- _Challenge_: Scan the lines below; pull out those with "part".

- _Supplied information_:

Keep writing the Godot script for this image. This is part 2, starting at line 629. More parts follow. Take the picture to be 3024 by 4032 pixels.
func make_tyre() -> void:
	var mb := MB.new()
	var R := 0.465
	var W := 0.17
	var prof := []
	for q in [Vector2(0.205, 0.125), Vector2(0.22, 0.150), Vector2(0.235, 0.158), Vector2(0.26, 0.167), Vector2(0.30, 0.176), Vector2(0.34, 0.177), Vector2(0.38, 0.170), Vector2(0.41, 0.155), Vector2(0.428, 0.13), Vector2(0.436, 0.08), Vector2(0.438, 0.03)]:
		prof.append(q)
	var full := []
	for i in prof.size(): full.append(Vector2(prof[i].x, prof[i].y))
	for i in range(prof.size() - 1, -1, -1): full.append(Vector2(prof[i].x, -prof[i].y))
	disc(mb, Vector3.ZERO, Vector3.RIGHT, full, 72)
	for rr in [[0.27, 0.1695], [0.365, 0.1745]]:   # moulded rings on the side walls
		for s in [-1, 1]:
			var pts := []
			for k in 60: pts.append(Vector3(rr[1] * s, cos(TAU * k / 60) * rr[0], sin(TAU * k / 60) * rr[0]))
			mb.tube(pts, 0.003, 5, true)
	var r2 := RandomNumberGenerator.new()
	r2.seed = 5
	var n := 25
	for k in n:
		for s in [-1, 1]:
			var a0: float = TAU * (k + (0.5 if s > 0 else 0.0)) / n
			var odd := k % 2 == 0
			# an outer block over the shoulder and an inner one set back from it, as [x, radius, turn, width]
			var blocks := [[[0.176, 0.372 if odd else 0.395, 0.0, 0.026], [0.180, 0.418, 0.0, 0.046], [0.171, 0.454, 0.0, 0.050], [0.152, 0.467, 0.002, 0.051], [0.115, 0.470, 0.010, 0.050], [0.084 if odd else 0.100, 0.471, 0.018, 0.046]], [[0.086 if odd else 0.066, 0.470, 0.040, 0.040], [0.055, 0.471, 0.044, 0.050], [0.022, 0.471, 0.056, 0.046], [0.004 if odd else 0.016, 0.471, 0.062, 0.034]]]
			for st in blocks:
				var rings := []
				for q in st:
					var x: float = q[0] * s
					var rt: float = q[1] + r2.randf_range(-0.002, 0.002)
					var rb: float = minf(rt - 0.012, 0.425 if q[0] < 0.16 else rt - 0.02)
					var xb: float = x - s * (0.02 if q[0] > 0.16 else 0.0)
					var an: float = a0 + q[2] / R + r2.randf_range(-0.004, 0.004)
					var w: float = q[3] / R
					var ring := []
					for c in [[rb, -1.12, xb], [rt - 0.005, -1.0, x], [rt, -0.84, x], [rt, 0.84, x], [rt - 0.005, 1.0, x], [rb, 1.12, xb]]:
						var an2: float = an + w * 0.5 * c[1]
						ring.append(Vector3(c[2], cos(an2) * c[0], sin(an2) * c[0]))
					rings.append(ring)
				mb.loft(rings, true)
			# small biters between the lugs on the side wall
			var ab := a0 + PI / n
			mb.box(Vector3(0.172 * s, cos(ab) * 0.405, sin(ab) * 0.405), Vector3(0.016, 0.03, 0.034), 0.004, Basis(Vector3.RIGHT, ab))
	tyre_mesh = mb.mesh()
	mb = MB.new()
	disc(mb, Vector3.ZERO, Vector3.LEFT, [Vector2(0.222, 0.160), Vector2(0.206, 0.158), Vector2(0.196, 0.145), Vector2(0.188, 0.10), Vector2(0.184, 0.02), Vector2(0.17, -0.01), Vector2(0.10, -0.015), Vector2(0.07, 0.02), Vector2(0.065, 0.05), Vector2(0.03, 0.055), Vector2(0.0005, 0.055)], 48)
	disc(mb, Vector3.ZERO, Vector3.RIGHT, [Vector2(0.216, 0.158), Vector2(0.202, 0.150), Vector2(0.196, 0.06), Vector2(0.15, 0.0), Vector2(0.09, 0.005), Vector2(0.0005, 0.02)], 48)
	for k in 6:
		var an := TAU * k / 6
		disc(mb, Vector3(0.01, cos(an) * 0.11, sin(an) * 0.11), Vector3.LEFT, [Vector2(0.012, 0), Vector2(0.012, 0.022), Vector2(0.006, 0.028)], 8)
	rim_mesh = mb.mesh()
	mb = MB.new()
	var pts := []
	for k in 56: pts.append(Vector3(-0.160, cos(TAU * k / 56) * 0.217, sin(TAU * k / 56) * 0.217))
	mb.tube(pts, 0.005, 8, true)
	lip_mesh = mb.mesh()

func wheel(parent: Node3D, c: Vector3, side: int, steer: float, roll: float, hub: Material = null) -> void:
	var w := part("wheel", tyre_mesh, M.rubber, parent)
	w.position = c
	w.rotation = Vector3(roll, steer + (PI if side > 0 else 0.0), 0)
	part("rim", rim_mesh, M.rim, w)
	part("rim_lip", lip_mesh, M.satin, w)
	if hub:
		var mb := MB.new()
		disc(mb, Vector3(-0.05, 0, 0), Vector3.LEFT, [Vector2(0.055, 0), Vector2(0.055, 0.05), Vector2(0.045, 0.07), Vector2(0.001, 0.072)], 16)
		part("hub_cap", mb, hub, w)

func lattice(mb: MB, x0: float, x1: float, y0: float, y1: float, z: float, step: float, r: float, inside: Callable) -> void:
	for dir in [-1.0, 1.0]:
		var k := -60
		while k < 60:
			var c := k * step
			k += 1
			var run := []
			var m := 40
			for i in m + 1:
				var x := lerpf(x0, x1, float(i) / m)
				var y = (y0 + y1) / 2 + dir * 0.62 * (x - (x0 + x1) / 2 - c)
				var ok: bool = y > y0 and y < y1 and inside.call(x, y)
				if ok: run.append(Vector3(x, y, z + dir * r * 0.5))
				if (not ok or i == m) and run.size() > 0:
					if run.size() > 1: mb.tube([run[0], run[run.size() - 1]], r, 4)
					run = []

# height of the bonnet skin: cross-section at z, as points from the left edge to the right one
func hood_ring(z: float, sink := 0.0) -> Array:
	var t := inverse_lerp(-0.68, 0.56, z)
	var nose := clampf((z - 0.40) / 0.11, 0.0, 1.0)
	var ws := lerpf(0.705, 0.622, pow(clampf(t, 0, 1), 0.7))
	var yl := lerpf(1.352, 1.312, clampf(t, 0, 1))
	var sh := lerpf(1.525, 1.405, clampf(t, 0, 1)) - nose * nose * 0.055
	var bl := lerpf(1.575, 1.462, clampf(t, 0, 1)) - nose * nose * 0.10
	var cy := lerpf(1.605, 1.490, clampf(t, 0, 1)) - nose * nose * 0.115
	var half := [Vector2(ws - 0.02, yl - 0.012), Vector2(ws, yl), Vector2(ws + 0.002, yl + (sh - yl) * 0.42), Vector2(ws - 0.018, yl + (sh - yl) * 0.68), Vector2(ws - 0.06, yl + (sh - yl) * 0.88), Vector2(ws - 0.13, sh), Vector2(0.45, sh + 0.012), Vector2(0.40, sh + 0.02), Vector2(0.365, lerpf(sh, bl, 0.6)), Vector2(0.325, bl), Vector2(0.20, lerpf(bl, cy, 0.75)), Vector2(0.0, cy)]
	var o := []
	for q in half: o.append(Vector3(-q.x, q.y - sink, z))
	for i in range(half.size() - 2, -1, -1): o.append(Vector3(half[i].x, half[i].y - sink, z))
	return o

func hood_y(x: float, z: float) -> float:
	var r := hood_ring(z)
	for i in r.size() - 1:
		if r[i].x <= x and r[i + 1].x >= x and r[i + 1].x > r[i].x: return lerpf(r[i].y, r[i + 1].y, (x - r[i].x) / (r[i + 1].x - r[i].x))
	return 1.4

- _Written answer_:
Keep writing the Godot script for this image. This is part 2, starting at line 629. More parts follow. Take the picture to be 3024 by 4032 pixels.
	var w := part("wheel", tyre_mesh, M.rubber, parent)
	part("rim", rim_mesh, M.rim, w)
	part("rim_lip", lip_mesh, M.satin, w)
		part("hub_cap", mb, hub, w)